5. Choose and Buy Your House
Next is potentially the hardest part of flipping a house: searching for the perfect property. Not only do you have to consider how much the house costs, but you also have to have a renovation plan in mind so you can consider its potential resale value. The goal is to get the highest profit margin possible so it's good to look at distressed, foreclosed, and fixer-upper homes. A real estate agent and a contractor can help you with your decision as they would have a better understanding of the extent of the work.

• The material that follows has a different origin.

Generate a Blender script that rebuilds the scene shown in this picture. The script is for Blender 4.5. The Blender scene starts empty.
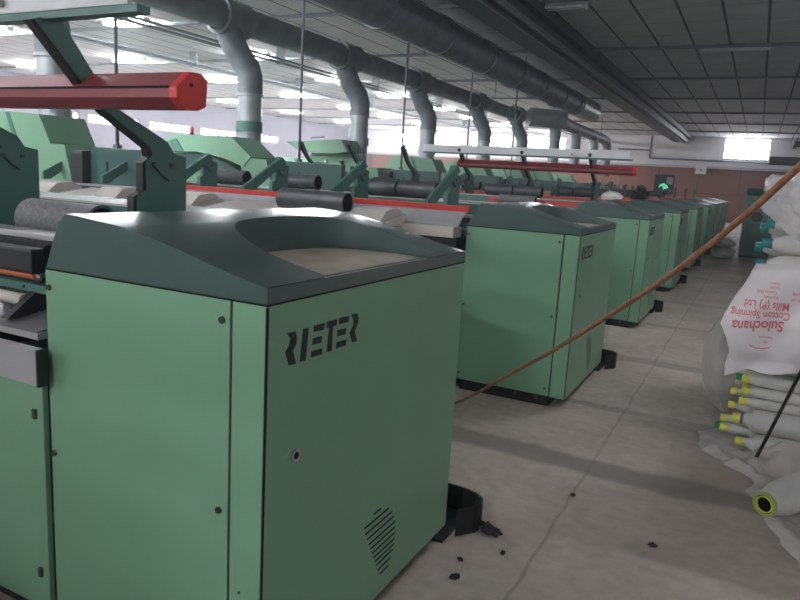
import bpy, bmesh, math, random
from math import sin, cos, pi, radians
from mathutils import Vector, Matrix
random.seed(4)
COL = bpy.context.scene.collection
H = 1.5

# ------------------------------------------------------------------ materials
def newmat(name):
    m = bpy.data.materials.new(name); m.use_nodes = True
    nt = m.node_tree; b = nt.nodes['Principled BSDF']
    return m, nt, b
def paint(name, col, rough=.4, metal=0, var=.08, scale=6, bump=0, bscale=60, coord='Object', spec=.5, alpha=1, trans=0):
    m, nt, b = newmat(name)
    tc = nt.nodes.new('ShaderNodeTexCoord'); no = nt.nodes.new('ShaderNodeTexNoise')
    no.inputs['Scale'].default_value = scale; no.inputs['Detail'].default_value = 5
    nt.links.new(tc.outputs[coord], no.inputs['Vector'])
    mr = nt.nodes.new('ShaderNodeMapRange'); mr.inputs[1].default_value = .3; mr.inputs[2].default_value = .7
    mr.inputs[3].default_value = 1 - var; mr.inputs[4].default_value = 1 + var
    nt.links.new(no.outputs[0], mr.inputs[0])
    mx = nt.nodes.new('ShaderNodeVectorMath'); mx.operation = 'SCALE'
    mx.inputs[0].default_value = col[:3]; nt.links.new(mr.outputs[0], mx.inputs['Scale'])
    nt.links.new(mx.outputs[0], b.inputs['Base Color'])
    b.inputs['Roughness'].default_value = rough; b.inputs['Metallic'].default_value = metal
    b.inputs['Specular IOR Level'].default_value = spec
    b.inputs['Alpha'].default_value = alpha
    b.inputs['Transmission Weight'].default_value = trans
    if bump:
        n2 = nt.nodes.new('ShaderNodeTexNoise'); n2.inputs['Scale'].default_value = bscale
        nt.links.new(tc.outputs[coord], n2.inputs['Vector'])
        bp = nt.nodes.new('ShaderNodeBump'); bp.inputs['Strength'].default_value = bump; bp.inputs['Distance'].default_value = .01
        nt.links.new(n2.outputs[0], bp.inputs['Height']); nt.links.new(bp.outputs[0], b.inputs['Normal'])
    return m
def emit(name, col, s):
    m, nt, b = newmat(name)
    b.inputs['Base Color'].default_value = (*col, 1)
    b.inputs['Emission Color'].default_value = (*col, 1); b.inputs['Emission Strength'].default_value = s
    return m
M = {}
M['lgreen'] = paint('light_green_paint', (.20, .385, .25), .38, var=.05, scale=3)
M['dgreen'] = paint('dark_green_paint', (.055, .125, .11), .3, var=.06, scale=4)
M['lid'] = paint('lid_green_plastic', (.066, .112, .100), .34, var=.05, scale=5, bump=.03, bscale=300, spec=.6)
M['mgreen'] = paint('mid_green_paint', (.07, .17, .14), .45, var=.06)
_lb = M['lid'].node_tree.nodes['Principled BSDF']; _lb.inputs['Coat Weight'].default_value = .3; _lb.inputs['Coat Roughness'].default_value = .16
M['tan'] = paint('tan_plate', (.50, .43, .36), .38, var=.18, scale=9)
M['black'] = paint('black_metal', (.012, .013, .014), .5)
M['gap'] = paint('dark_gap', (.006, .006, .006), .9)
M['gray'] = paint('gray_metal', (.25, .25, .26), .38, metal=.5)
M['silver'] = paint('satin_aluminium', (.5, .48, .5), .4, metal=.4)
M['cream'] = paint('beige_plastic', (.52, .48, .45), .5)
M['white'] = paint('white_plastic', (.72, .72, .74), .5)
M['red'] = paint('red_lacquer', (.62, .04, .035), .35)
M['dred'] = paint('dull_red_lacquer', (.24, .035, .045), .4)
M['orange'] = paint('orange_rubber', (.62, .16, .06), .5)
M['tube'] = paint('dark_lap_tube', (.075, .08, .088), .38, var=.2, scale=20)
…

Once you've found the perfect property to flip, make an offer and close on the house. Depending on the market and how good of a deal the house is, there may be some competition with other buyers and you may have to spend more money. Make sure you know how much you can comfortably pay to ensure the house is still profitable. If it's not, there's no shame in walking away rather than risking losing money on your house-flipping endeavors.
6. Build Sweat Equity
If you have a low budget, save some money by building sweat equity in the property. Sweat equity is the unpaid labor put into the project with physical labor and mental effort. For many, sweat equity is an important part of building a successful business because it gives people the momentum to keep going.
7. Flip the House
After completing all the necessary repairs and design plans, the next step is reselling the house. As soon as you list the house, time is of the essence as you are less likely to get a profit the longer the house sits on the market. The goal should be to make your improvements quickly and then put it on the market as fast as you can. Working with a real estate agent at this point is essential.
Cost of Flipping a House
The cost will vary depending on how much the initial purchase was, the cost of repairs, and the necessary time taken to complete the sale, but here is a brief overview of the aspects you should expect to pay for during this process:
Your Financial Investment
This process is all about math because you want to be sure you'll earn a profit when everything is said and done. Some of the following expenses house flippers should be prepared for include:
Inspection fees
Insurance payments
Property tax
Marketing cost
Utility cost
Your Time Investment
Aside from the financial investment required, there is a significant time investment too, which will vary depending on the scope of the project. You should expect to spend a minimum of 6 to 12 weeks on the process from start to finish if everything goes according to plan. However, there is a large chance any part of the process could get delayed by several months, which could cause a snag in your plans.
Is Flipping Houses Right for You?
House flipping isn't right for everybody. It's always a good idea to weigh the pros and cons before you get started.
Pros | Cons |
Great profit potential | Great potential for loss in investments |
If you are skilled in design or construction, this is a great side hustle opportunity | Without the necessary skills, outside help and support can be costly. |
Compared to other real estate investments, house flipping is relatively low risk. | House flipping requires a lot of planning and budgeting to be done correctly. |
You can learn a lot about the real estate market. | Plenty of unexpected costs can come up and you may spend more money than anticipated. |
You can learn a lot about your local market and community. | You'll need in-depth knowledge of the local real estate industry for the best possible chance. |
The Bottom Line
With a good plan that includes a careful look at your financial situation, house flipping can be a great business option, but it's not one you should take on if you're looking for overnight success. There is a great opportunity to make costly mistakes and lose money during the process, so it's important to work with a team of experts. Working with people who know the local real estate market and know how to make repairs can help you out in the long run and with the right loan and interest rate, you'll have no problem flipping a house!